Demikian pula dalam persoalan pasangan
hidup. Memilih siapapun yang akan menjadi pasangan hidup semuanya adalah
perkara (اخْتِيَارِيٌّ), akan tetapi terkait dengan kesepakatan, ini adalah masalah lain.
Seorang dalam memutuskan sesuatu boleh jadi Allah mencondongkan pada suatu
keputusan tertentu, boleh jadi membiarkannya. Sebab Allah adalah Dzat yang
kuasa membolak-balikkan hati manusia. Namun ketika Allah mencondongkan pada suatu
keputusan, bukan berarti Allah memasangkan X dengan Y atau P dengan Q sejak
zaman Azali, alasannya orang masih punya pilihan mutlak untuk memutuskan hatta
terhadap sesuatu yang berlawanan sama sekali dengan kehendaknya. Karena itu
keimanan yang harus dimiliki adalah keimanan bahwa Allah bersifat ( اْلمُدَبِّرُ ) secara mutlak, baik pada area yang dikuasai manusia maupun yang
tidak dikuasai manusia, bukan keimanan bahwa Allah telah menetapkan dalam
Lauhul Mahfudz bahwa A dipasangkan dengan B atau C dipasangkan dengan D.

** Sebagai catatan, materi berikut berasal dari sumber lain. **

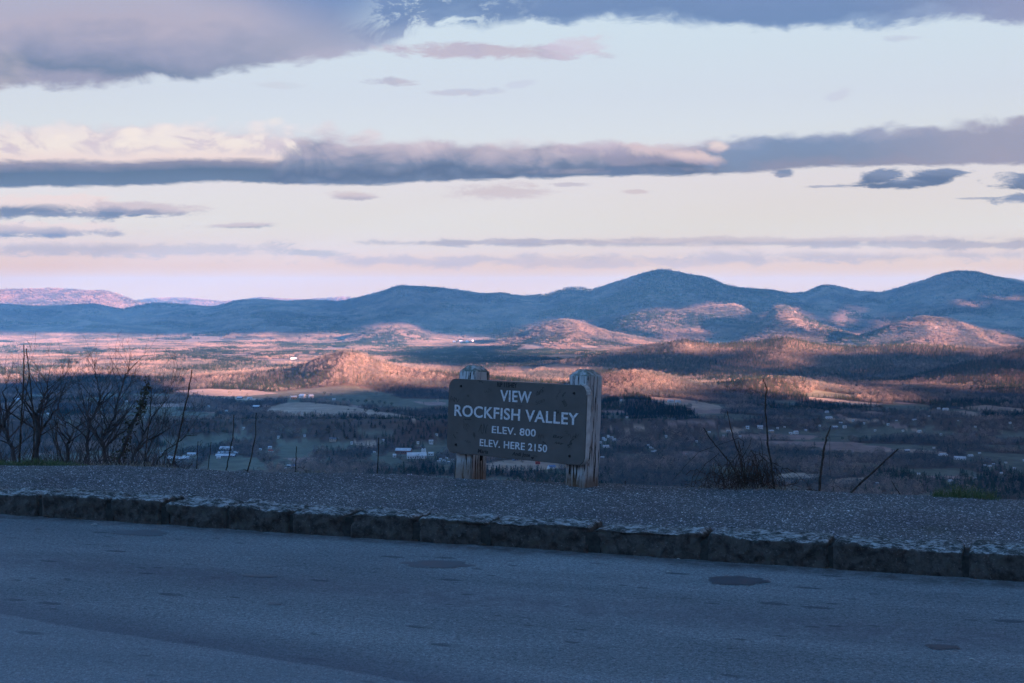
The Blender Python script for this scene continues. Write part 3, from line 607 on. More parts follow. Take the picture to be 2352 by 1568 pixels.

Atas dasar ini semua pemahaman yang belum
sesuai dengan nash-nash syara’ sesegera mungkin harus dikoreksi. Tidak boleh
menjadikan alasan kemaslahatan misalnya: “cara ini cukup efektif untuk
menghentikan orang dari pacaran” untuk mengadopsi pemahaman yang keliru tentang
jodoh. Alasannya hal ini adalah persoalan hukum syara’ bukan persoalan uslub
dakwah yang masih mungkin dipilih uslub yang paling tepat.